La radieuse enfance à Milly, on la réduit à ses justes proportions. Le jeune Alphonse reçut l’éducation et mena l’existence habituelle des hobereaux de province. A dix ans, l’enfant est « un bon gros garçon joufflu, l’air étonné, la bouche bée, le nez en l’air. » Écolier médiocre et difficile à gouverner, il s’échappe de l’institution Pupier ; on le met aux jésuites de Belley ; il s’y trouve mieux, les bons pères lui laissant toute liberté de rêver. Ici, je me reprocherais de ne pas enchâsser une perle que M. Reyssié nous fait connaître : c’est, dans un discours de distribution de prix prononcé récemment au lycée Lamartine, la réclame discrète où un professeur nous montre le poète dévoyé, parce qu’il fut élevé par les jésuites au lieu de l’être par l’université. — « c’est là en effet (à Belley), que le jeune Lamartine allait achever de s’imprégner tout entier de ce sensualisme pieux, sanctifié par le mysticisme, qui se retrouve plus tard dans ses rêveries poétiques comme dans les réalités de son existence. Assurément, une éducation plus virile et moins mystique, une direction plus ferme, sans être moins bienveillante, auraient maintenu, dans ce jeune homme, la suprématie de la raison sur l’exaltation de son imagination et fortifié son caractère sans effleurer même l’exquise sensibilité de son cœur. » Et voilà comment le Lac, revu par le professeur du lycée, aurait pu devenir un bon devoir.

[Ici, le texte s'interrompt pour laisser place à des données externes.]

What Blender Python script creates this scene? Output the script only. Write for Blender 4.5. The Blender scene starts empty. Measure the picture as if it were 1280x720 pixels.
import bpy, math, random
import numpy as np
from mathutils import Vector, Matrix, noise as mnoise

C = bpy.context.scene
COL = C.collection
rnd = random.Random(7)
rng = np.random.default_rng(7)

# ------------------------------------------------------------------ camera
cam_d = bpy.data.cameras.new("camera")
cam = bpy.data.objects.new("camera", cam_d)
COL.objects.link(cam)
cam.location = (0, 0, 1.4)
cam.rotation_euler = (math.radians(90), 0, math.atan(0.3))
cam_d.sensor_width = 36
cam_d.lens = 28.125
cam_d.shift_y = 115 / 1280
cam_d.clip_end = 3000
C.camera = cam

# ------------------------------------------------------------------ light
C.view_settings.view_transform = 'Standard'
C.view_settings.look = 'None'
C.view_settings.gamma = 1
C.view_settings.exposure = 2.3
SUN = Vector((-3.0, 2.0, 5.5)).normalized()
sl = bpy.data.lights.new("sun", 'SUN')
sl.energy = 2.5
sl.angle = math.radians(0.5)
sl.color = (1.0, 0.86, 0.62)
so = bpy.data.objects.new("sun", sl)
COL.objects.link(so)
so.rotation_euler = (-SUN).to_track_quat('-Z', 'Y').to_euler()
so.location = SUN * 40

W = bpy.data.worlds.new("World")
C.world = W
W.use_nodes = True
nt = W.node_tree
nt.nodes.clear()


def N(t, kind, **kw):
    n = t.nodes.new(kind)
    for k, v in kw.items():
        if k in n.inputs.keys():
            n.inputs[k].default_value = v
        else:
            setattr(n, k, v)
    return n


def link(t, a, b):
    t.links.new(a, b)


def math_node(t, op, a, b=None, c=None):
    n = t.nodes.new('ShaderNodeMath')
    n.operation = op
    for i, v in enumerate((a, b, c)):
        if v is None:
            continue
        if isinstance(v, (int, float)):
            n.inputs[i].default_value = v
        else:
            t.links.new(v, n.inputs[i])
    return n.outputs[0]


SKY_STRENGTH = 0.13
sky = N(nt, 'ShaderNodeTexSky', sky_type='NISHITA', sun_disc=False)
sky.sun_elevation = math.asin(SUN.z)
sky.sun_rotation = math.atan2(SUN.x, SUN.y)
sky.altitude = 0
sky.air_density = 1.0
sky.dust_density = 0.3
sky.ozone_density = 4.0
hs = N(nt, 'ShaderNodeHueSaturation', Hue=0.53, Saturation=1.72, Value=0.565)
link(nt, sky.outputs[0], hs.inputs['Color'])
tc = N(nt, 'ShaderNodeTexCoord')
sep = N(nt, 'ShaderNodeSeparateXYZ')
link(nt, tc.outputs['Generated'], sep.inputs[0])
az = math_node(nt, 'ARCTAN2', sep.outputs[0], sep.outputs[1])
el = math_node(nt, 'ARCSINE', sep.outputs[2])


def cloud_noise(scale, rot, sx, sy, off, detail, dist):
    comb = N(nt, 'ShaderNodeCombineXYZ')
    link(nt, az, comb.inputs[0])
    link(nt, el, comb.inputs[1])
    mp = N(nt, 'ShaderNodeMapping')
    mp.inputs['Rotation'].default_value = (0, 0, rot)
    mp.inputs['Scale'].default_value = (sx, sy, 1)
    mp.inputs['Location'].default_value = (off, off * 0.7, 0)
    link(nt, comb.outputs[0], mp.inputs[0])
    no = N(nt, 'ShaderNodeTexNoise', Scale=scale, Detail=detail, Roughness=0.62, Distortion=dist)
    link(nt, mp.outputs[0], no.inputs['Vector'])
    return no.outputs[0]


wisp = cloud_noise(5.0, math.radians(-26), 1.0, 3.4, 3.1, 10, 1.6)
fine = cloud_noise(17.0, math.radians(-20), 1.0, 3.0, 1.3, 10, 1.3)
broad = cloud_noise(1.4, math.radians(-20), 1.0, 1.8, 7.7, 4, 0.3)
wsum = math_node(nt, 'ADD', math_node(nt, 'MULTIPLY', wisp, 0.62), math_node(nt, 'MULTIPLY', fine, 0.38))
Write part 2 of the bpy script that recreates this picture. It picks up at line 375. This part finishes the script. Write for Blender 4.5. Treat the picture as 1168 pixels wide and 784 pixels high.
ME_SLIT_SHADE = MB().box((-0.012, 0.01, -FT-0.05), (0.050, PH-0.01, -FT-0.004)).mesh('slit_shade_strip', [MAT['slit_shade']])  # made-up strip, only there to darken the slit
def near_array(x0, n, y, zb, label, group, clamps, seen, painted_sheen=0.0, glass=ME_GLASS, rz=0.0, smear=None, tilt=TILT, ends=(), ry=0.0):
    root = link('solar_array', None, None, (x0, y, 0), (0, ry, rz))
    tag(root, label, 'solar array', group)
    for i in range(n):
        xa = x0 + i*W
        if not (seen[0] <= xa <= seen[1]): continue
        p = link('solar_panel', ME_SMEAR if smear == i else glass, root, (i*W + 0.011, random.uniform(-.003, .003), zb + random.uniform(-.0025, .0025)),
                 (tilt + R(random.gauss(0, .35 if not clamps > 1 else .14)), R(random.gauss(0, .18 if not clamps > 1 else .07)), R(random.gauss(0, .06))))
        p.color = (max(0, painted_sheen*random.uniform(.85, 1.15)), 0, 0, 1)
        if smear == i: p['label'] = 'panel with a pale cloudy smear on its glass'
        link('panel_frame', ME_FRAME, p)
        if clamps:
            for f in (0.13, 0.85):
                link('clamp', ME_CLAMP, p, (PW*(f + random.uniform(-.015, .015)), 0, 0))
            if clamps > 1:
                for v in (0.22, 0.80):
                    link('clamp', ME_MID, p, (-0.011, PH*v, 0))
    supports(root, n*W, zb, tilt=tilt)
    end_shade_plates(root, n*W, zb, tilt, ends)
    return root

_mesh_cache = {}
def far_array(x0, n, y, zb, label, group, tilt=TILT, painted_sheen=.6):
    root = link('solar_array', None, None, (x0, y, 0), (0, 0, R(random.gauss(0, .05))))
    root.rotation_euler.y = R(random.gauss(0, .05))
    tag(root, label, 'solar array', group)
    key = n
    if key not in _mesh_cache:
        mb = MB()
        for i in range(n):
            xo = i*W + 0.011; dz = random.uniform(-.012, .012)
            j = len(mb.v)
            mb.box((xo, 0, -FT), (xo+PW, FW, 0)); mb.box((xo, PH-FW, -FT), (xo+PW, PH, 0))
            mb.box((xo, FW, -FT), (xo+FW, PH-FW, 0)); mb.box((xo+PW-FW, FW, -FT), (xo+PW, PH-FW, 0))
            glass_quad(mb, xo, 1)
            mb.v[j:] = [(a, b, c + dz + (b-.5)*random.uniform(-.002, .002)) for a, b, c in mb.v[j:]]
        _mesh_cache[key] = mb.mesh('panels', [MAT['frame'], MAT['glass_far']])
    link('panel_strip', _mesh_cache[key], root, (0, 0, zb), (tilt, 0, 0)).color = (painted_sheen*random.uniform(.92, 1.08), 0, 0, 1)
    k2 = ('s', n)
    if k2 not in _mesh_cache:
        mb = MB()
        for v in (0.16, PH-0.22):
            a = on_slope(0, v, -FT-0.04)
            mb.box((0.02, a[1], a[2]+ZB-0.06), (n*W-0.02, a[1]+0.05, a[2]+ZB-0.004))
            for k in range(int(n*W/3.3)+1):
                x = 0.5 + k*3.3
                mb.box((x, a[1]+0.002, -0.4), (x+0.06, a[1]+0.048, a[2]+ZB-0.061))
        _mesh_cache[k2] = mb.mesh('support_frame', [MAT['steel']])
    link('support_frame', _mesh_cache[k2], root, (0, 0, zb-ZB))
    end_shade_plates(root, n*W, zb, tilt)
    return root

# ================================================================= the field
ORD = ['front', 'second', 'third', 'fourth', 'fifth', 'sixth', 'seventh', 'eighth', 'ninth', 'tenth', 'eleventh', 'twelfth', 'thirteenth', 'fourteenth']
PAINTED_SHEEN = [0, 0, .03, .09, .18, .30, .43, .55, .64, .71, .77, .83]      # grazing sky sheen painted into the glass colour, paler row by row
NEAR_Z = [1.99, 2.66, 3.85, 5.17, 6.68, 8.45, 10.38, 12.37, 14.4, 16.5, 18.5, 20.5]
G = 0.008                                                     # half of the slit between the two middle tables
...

Les études terminées, l’adolescent revient languir à Milly. — « Un fils de famille très gâté, — nous dit-on, — un peu sauvage et très rêveur, le jeune monsieur du château, ignorant, mais aimant les romans et les poètes, passionné pour les chevaux et les chiens, adorant les ravins et les bois, grand, vigoureux, alerte, très beau, faisant quelques vers, aimant la religion et rêvant un peu d’amour, voilà Lamartine à vingt ans... Un jeune chasseur, d’éducation et d’instinct religieux, ayant l’imagination épicurienne. » — L’oisiveté lui pèse, il se ronge, il voudrait prendre du service dans la garde pour aller à Paris, ou tout au moins faire son droit à Dijon, entrer au barreau. En attendant, il se dépense à Mâcon en frasques vulgaires, il joue, il fait des dettes ; et ses vers érotiques, imités de Parny, célèbrent les aventures faciles de la petite ville.